Living on an island state like Tasmania means nearly everything we buy from, or sell to, the mainland has to cross Bass Strait. That journey adds extra transport costs compared to businesses on the mainland who can simply use road or rail. Think of it as a ‘water tax’ just for being Tasmanian.
The Tasmanian Freight Equalisation Scheme, or TFES, is a long-standing federal government program specifically designed to tackle this. Its main goal is straightforward: to reduce the cost of shipping eligible goods across the water, aiming to put Tasmanian businesses on a more level playing field with their mainland counterparts.
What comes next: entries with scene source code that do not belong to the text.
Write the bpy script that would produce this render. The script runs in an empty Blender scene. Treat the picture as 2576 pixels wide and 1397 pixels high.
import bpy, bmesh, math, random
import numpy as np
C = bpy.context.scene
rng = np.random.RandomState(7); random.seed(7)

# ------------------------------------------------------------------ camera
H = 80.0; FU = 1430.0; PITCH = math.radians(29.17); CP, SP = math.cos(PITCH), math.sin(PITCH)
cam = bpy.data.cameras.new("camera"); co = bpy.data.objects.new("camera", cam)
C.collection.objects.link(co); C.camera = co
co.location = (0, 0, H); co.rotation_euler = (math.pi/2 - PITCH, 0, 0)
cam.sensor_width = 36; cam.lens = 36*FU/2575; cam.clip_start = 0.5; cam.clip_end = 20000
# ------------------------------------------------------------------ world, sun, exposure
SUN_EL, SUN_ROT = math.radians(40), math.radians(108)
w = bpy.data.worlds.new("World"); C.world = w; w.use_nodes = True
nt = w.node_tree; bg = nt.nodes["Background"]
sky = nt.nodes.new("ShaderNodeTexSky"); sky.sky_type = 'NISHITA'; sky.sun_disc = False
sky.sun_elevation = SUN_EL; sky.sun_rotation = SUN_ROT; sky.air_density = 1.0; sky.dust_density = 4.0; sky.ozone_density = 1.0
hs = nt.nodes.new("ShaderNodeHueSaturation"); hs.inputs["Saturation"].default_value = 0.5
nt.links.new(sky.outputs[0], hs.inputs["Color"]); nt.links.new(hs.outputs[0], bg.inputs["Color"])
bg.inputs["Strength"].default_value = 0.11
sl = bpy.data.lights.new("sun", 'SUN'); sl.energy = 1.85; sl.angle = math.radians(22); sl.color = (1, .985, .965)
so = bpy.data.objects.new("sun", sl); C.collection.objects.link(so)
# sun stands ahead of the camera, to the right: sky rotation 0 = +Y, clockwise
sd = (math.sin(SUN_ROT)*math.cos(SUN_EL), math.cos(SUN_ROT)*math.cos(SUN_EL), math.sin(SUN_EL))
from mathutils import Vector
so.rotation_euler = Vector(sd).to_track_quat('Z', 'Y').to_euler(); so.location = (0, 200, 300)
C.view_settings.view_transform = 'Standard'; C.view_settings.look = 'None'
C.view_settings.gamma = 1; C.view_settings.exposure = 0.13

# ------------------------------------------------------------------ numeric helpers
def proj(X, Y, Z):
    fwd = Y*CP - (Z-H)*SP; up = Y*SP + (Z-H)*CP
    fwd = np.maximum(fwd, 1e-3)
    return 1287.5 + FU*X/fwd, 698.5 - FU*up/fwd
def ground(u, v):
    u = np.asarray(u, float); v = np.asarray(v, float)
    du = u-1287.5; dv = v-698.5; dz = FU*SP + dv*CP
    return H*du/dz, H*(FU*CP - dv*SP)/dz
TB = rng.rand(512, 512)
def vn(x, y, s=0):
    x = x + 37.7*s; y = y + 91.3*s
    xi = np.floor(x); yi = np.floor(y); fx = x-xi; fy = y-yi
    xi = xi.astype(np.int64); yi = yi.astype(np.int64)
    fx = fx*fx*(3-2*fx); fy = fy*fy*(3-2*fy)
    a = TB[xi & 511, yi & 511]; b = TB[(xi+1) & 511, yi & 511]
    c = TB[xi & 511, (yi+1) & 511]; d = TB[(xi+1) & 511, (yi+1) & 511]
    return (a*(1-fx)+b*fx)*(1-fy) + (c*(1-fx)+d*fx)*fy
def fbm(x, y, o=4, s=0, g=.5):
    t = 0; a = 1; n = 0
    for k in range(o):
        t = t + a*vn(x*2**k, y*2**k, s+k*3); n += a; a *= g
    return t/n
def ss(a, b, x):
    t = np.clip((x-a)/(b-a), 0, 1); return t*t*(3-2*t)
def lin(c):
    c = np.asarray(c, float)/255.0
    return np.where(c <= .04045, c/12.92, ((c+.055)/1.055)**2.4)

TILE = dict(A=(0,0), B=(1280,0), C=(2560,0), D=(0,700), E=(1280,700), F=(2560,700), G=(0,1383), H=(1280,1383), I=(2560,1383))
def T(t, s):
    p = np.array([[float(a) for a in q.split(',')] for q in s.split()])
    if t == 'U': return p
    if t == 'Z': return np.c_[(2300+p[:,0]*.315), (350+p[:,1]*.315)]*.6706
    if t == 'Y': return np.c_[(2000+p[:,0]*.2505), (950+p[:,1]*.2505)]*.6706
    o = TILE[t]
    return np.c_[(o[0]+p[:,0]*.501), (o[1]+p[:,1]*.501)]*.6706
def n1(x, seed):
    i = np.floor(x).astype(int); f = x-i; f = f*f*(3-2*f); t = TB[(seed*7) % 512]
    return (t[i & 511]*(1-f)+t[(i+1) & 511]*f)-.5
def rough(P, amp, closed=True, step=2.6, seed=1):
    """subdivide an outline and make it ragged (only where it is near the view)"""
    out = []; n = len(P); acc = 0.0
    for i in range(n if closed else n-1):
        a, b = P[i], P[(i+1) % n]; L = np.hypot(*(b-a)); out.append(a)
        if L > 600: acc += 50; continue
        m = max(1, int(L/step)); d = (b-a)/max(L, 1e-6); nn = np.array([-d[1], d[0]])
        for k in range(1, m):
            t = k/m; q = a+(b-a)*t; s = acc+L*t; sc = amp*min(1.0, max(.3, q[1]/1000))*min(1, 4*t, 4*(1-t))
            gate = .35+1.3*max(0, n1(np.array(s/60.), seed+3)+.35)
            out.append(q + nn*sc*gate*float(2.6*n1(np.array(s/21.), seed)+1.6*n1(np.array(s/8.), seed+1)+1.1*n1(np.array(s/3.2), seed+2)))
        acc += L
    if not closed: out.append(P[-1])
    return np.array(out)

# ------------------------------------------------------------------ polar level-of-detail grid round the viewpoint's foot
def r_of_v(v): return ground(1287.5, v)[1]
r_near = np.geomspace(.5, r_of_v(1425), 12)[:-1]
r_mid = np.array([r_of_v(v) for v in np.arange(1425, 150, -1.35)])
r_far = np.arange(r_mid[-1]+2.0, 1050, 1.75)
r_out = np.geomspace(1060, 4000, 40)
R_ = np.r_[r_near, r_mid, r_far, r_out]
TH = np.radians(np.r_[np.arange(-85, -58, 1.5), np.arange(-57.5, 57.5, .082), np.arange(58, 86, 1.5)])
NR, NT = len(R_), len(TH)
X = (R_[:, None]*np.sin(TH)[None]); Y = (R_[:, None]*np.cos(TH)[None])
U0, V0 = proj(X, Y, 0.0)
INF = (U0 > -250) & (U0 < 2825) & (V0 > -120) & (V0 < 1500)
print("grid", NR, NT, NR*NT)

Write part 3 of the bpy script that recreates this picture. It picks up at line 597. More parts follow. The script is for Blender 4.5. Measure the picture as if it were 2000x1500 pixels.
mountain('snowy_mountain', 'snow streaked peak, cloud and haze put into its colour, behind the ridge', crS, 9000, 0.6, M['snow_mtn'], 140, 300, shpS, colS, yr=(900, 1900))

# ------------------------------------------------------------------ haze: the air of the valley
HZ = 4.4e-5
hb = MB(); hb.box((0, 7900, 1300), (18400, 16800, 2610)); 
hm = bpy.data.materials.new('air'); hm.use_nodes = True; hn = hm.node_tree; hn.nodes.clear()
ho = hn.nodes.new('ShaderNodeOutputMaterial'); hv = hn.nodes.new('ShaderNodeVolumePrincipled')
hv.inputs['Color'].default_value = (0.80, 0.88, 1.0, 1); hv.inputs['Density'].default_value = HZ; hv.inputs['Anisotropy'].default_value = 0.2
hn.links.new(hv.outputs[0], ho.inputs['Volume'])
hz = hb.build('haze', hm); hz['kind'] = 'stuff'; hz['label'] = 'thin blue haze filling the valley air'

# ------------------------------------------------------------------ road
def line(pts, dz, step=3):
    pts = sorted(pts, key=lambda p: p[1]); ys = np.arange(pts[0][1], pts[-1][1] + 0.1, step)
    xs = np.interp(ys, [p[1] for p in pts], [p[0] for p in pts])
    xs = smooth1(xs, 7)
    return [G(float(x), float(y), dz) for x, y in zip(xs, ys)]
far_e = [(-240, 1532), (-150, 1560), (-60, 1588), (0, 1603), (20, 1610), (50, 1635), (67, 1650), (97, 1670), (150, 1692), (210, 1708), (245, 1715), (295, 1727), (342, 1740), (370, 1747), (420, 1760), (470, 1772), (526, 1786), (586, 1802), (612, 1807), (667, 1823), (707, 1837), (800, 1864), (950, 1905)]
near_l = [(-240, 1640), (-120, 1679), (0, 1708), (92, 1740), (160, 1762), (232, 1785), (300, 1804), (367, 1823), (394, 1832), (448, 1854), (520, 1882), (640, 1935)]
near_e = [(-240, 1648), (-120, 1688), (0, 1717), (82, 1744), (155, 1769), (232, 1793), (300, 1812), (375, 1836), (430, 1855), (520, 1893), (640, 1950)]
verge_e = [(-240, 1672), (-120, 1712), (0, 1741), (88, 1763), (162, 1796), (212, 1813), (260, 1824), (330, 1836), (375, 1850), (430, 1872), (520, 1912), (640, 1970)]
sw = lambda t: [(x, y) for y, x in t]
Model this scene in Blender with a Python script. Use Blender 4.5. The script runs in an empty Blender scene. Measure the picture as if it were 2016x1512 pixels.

The scheme kicked off back in the mid-1970s after an inquiry recognised this unique disadvantage. The basic idea was to make the cost of essential sea freight to and from Tasmania roughly the same as moving goods the equivalent distance over land on the mainland. When it functions as intended, TFES helps our exporters stay competitive when selling interstate and, in theory, helps keep the prices of goods shipped into Tasmania more affordable for everyone by subsidising part of that freight cost.
However, the reality often falls short of the promise, and that’s where the problems lie.
Businesses frequently report that TFES is complex to navigate, slow to pay out, and bogged down in confusing paperwork.
There are strong criticisms that the current rules can favour large corporations over smaller local businesses, and it hasn’t adapted well to modern needs, like adequately supporting crucial air freight for time-sensitive products (think fresh seafood or urgent supplies).
Instead of being a simple, effective bridge, it often feels like another barrier, hindering rather than helping Tasmanian producers and exporters reach their potential, and doing little to ease cost-of-living pressures related to imported goods.
That’s why there’s a strong push to modernise it – to make it faster, fairer, simpler, and truly effective for all Tasmanians in today’s economy.